Just as I had done throughout my career, I came to Government with a genuine commitment to labour. In the 2015 Coalition Manifesto, I said this: “The success of our plans depends on genuine partnership between state and investors and with trade unions and workers. There must be a new day for both business and labour”. Page 7.

MANIFESTO PLEDGES
Our Manifesto pledged (page 25):
1. Restoration of collective bargaining throughout the Public Service. Collective bargaining has been slaughtered in Guyana some 20 years ago.

2. End fragmentation and restore solidarity and dignity to the labour movement

3. Restore the check-off system for automatic deduction of union dues

4. Ensure that Guyanese are employed at all projects

5. Provide subventions to all legally constituted and functioning trade unions.

6. Restore the Government subvention to Critchlow Labour College, to ensure that there is reproduction of union leadership through training, and that the children of workers secure an education.

7. Reform and modernise Public Service

8. Establish a salaries review commission

SALARIES
On the latter, I wish to say this:
We are committed to pay salary increase for 2016 after submission of the CoI Report. It is this Government that has decided to reform the Public Service, and part of this reformation is not only a training college for you, but to have a commission to evaluate what you do and have stratification of job responsibilities and assignments, so that you can be compensated in accordance with your work.

Instead of one-off, we would wish a long-range arrangement that goes beyond wages and salaries. We want a return to merit increments. We must reward hard work and honesty. We must professionalise the public service and restore respect and commitment to duty.

NEW ARRANGEMENT
Much has been said, as if this Government, which is a partner of labour, has been sitting on its hands in these last 12 months. But I want to let you know that the contours of this new arrangement I talked about have been emerging:-

(A)We paid a small, modest, wage increase, then topped it up with a $5,000 incentive

(B)We increased the minimum wage to $50,000.

(C)We raised income tax threshold from $600,000 to $660,000. This benefits 68,000 workers.

(D)We raised old age pensions, and increased the number of these pensioners by 18%

(E)We zero-rated more basic, essential items free from VAT, amounting to over $180 million

(F)We reduced the price of gas and diesel at the pump

(G)We reduced the residential and commercial GPL energy charges

(H)We resumed transfer of subsidies to sugar workers.

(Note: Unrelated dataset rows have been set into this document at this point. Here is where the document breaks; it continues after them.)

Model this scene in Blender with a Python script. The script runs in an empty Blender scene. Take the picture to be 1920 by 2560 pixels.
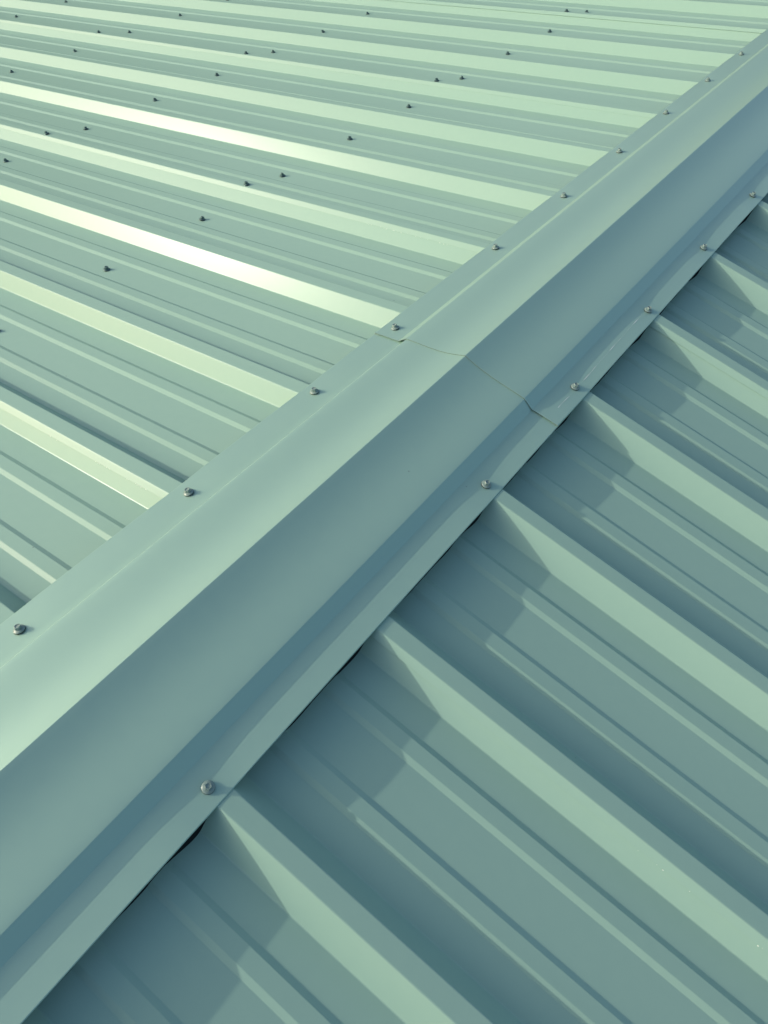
import bpy, math, random
from mathutils import Vector, Matrix
random.seed(4)
SC = bpy.context.scene
COL = SC.collection

# ------------------------------------------------------------------ camera
R = [[0.79859, 0.599398, 0.054555], [-0.488531, 0.592588, 0.640451], [0.351557, -0.538109, 0.766059]]
CAM = (0.50132, -0.29058, 0.91858)
cd = bpy.data.cameras.new("camera"); cam = bpy.data.objects.new("camera", cd); COL.objects.link(cam)
m = Matrix(R).transposed().to_4x4(); m.translation = Vector(CAM); cam.matrix_world = m
cd.sensor_fit = 'HORIZONTAL'; cd.sensor_width = 36; cd.lens = 1948.60/1920*36
cd.clip_start = .02; cd.clip_end = 5000
SC.camera = cam
SC.render.resolution_x = 768; SC.render.resolution_y = 1024

# ------------------------------------------------------------------ light
SUN = Vector((-1, -.66, .44)).normalized()
w = bpy.data.worlds.new("World"); SC.world = w; w.use_nodes = True
nt = w.node_tree; bg = nt.nodes["Background"]
sky = nt.nodes.new("ShaderNodeTexSky"); sky.sky_type = 'NISHITA'; sky.sun_disc = False
sky.sun_elevation = math.asin(SUN.z); sky.sun_rotation = math.atan2(SUN.x, SUN.y)
sky.air_density = 1.0; sky.dust_density = 3.6; sky.ozone_density = 1.6
nt.links.new(sky.outputs[0], bg.inputs[0]); bg.inputs[1].default_value = .15
sl = bpy.data.lights.new("sun", 'SUN'); sl.energy = 1.65; sl.angle = math.radians(.55); sl.color = (1, .90, .77)
so = bpy.data.objects.new("sun", sl); COL.objects.link(so)
so.rotation_euler = SUN.to_track_quat('Z', 'Y').to_euler()
SC.view_settings.view_transform = 'Standard'; SC.view_settings.look = 'None'
SC.view_settings.exposure = .39; SC.view_settings.gamma = 1

# ------------------------------------------------------------------ materials
def mat(name, base, rough=.4, spec=.5, metal=0, coat=0, croug=.27):
    M = bpy.data.materials.new(name); M.use_nodes = True; t = M.node_tree; N = t.nodes; L = t.links
    b = N["Principled BSDF"]
    b.inputs["Roughness"].default_value = rough; b.inputs["Metallic"].default_value = metal
    b.inputs["Specular IOR Level"].default_value = spec
    b.inputs["Coat Weight"].default_value = coat; b.inputs["Coat Roughness"].default_value = croug
    b.inputs["Base Color"].default_value = (*base, 1)
    return M
def paint(name, base, rough, spec, metal, coat, croug, wob=.0006, stretch=(.35, 1, 1)):
    """baked enamel on thin sheet: faint dust mottling, orange peel and oil canning"""
    M = mat(name, base, rough, spec, metal, coat, croug); t = M.node_tree; N = t.nodes; L = t.links; b = N["Principled BSDF"]
    tc = N.new("ShaderNodeTexCoord")
    mp = N.new("ShaderNodeMapping"); mp.inputs["Scale"].default_value = stretch; L.new(tc.outputs["Object"], mp.inputs[0])
    n1 = N.new("ShaderNodeTexNoise"); n1.inputs["Scale"].default_value = 5; n1.inputs["Detail"].default_value = 3
    n2 = N.new("ShaderNodeTexNoise"); n2.inputs["Scale"].default_value = 900; n2.inputs["Detail"].default_value = 2
    n3 = N.new("ShaderNodeTexNoise"); n3.inputs["Scale"].default_value = 60; n3.inputs["Detail"].default_value = 6
    L.new(mp.outputs[0], n1.inputs[0]); L.new(tc.outputs["Object"], n2.inputs[0]); L.new(tc.outputs["Object"], n3.inputs[0])
    # colour: dust
    mx = N.new("ShaderNodeMix"); mx.data_type = 'RGBA'
    mx.inputs[6].default_value = (base[0]*.94, base[1]*.95, base[2]*.96, 1)
    mx.inputs[7].default_value = (min(1, base[0]*1.08), min(1, base[1]*1.05), min(1, base[2]*1.03), 1)
    ad = N.new("ShaderNodeMath"); ad.operation = 'MULTIPLY_ADD'; ad.inputs[1].default_value = .45
    L.new(n3.outputs[0], ad.inputs[0]); 
    hf = N.new("ShaderNodeMath"); hf.operation = 'MULTIPLY'; hf.inputs[1].default_value = .55; L.new(n1.outputs[0], hf.inputs[0])
    L.new(hf.outputs[0], ad.inputs[2]); L.new(ad.outputs[0], mx.inputs[0]); 
    # rare specks of dirt
    vo = N.new("ShaderNodeTexVoronoi"); vo.inputs["Scale"].default_value = 26; L.new(tc.outputs["Object"], vo.inputs[0])
    sx = N.new("ShaderNodeSeparateColor"); L.new(vo.outputs["Color"], sx.inputs[0])
    g1 = N.new("ShaderNodeMath"); g1.operation = 'LESS_THAN'; g1.inputs[1].default_value = .035; L.new(vo.outputs["Distance"], g1.inputs[0])
    g2 = N.new("ShaderNodeMath"); g2.operation = 'GREATER_THAN'; g2.inputs[1].default_value = .93; L.new(sx.outputs[0], g2.inputs[0])
    g3 = N.new("ShaderNodeMath"); g3.operation = 'MULTIPLY'; L.new(g1.outputs[0], g3.inputs[0]); L.new(g2.outputs[0], g3.inputs[1])
    g4 = N.new("ShaderNodeMath"); g4.operation = 'MULTIPLY'; g4.inputs[1].default_value = .45; L.new(g3.outputs[0], g4.inputs[0])
    m2 = N.new("ShaderNodeMix"); m2.data_type = 'RGBA'; m2.inputs[7].default_value = (.12, .13, .11, 1)
    L.new(g4.outputs[0], m2.inputs[0]); L.new(mx.outputs[2], m2.inputs[6]); L.new(m2.outputs[2], b.inputs["Base Color"])
    # roughness
    mr = N.new("ShaderNodeMapRange"); mr.inputs[3].default_value = rough*.9; mr.inputs[4].default_value = rough*1.12
    L.new(n3.outputs[0], mr.inputs[0]); L.new(mr.outputs[0], b.inputs["Roughness"])
    b1 = N.new("ShaderNodeBump"); b1.inputs["Strength"].default_value = 1; b1.inputs["Distance"].default_value = wob
    b2 = N.new("ShaderNodeBump"); b2.inputs["Strength"].default_value = .35; b2.inputs["Distance"].default_value = .00006
    L.new(n1.outputs[0], b1.inputs["Height"]); L.new(n2.outputs[0], b2.inputs["Height"]); L.new(b1.outputs[0], b2.inputs["Normal"])
    L.new(b2.outputs[0], b.inputs["Normal"])
    return M
BASE = (.305, .485, .39)
M_PANEL = paint("panel_paint", BASE, .5, 0, 0, .5, .26)
M_CAP = paint("cap_paint", tuple(1.13*c for c in BASE), .6, .2, .35, 1.0, .30, .0004, (1, .35, 1))
M_SCREW = mat("screw_paint", (.22, .31, .27), .42, .5, 0, .2)
M_DARKSCREW = mat("screw_steel", (.10, .17, .16), .4, .5, .6)
M_EDGE = mat("cut_edge", (.20, .27, .24), .6, .3)
M_SPECK = mat("pale_specks", (.75, .82, .74), .4, .5)
M_RUBBER = mat("rubber", (.02, .025, .025), .7, .3)
M_FOAM = mat("foam", (.012, .016, .018), .9, .1)
M_GRASS = mat("grass", (.07, .11, .04), .9, .1)
def grass():
    t = M_GRASS.node_tree; N = t.nodes; L = t.links; n = N.new("ShaderNodeTexNoise"); n.inputs["Scale"].default_value = .6; n.inputs["Detail"].default_value = 8
    tc = N.new("ShaderNodeTexCoord"); L.new(tc.outputs["Object"], n.inputs[0])
    c = N.new("ShaderNodeValToRGB"); c.color_ramp.elements[0].color = (.045, .075, .028, 1); c.color_ramp.elements[1].color = (.12, .14, .06, 1)
    L.new(n.outputs[0], c.inputs[0]); L.new(c.outputs[0], N["Principled BSDF"].inputs["Base Color"])
grass()

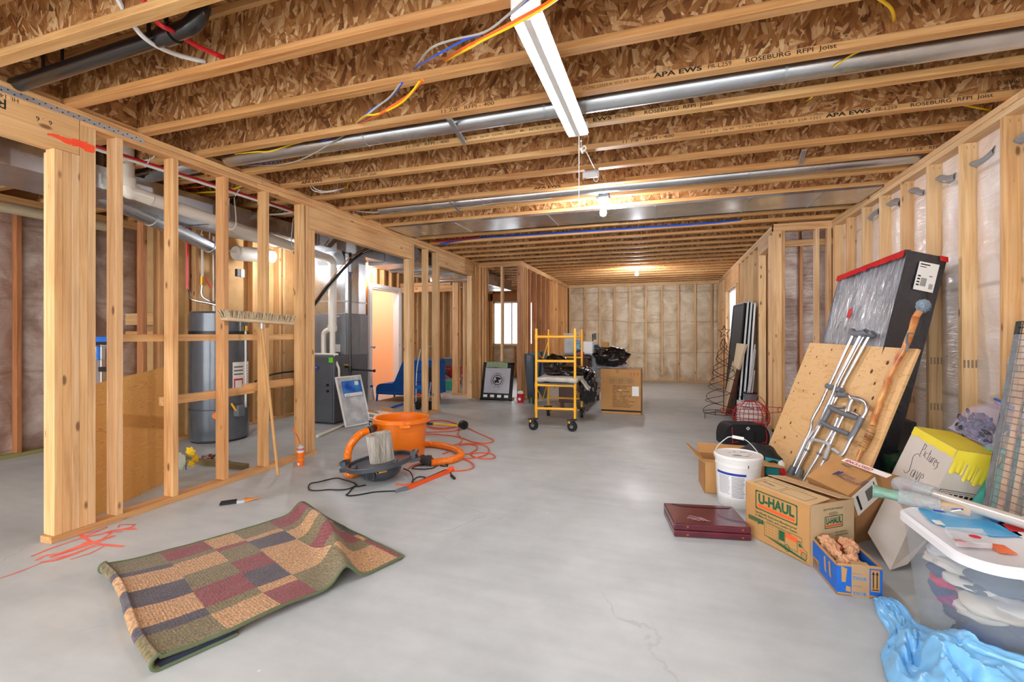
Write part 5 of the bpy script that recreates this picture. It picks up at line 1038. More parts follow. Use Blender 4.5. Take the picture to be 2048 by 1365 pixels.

A tranch of $3 billion was made this year. Whilst we were in the Opposition, we voted, as bailouts for the sugar industry, some $17 billion of taxpayers’ money. Those who say they love the workers did not say that they spent $47 billion to repair a sugar factory – Skeldon — that became a white elephant; that they placed the industry in $82 billion debt.

(I)Of course I didn’t agree with how the announcement of the closure of the Wales factory was done. I think it was a public relations disaster. And I had asked the Agriculture Minister and GuySuCo to meet the workers, talk with the workers, explain to the workers what to expect. I could not bludgeon GuySuCo’s Board, because they would say “Nagamootoo politically interfering”.

This year, the coalition set aside $43.8 billion for wages and salaries, as employment costs; and an additional $6.6 billion for benefits and allowances. The state carries employment costs of $50.4 billion for workers. Any increase has to await the report of the Commission and negotiations, to ensure that we follow procedures and best practices as regards the relations between Government and trade unions, and allow the process of collective bargaining to take its course.

LABOUR OR SOCIAL PROTECTION
For us, labour is much more than fighting for wages and salaries. We are concerned about the social protection of workers. The Ministry of Social Protection must not only be concerned with labour issues, but the all-round protection of our workers. It must look into housing for workers, environmental safety, sexual harassment at places of work, child labour, trafficking and prostitution of our women, gender equity and domestic violence, and family planning.

The State must protect workers not only as workers, but as citizens. We rightly have a Ministry of Social Protection, and I applaud Minister Lawrence for carrying the burden of ensuring that we have not only to deal with wages, but the social problems of our working people.

We need the general approach; we must not take the tree for the forest.
Yes, we have our troubles, but we must have fresh hope. Like the phoenix, we can rise from the ashes; we can be great again. We can, if we work together. We are becoming clean again. Our ‘Garden City’ will blossom again. Our towns and villages will live again!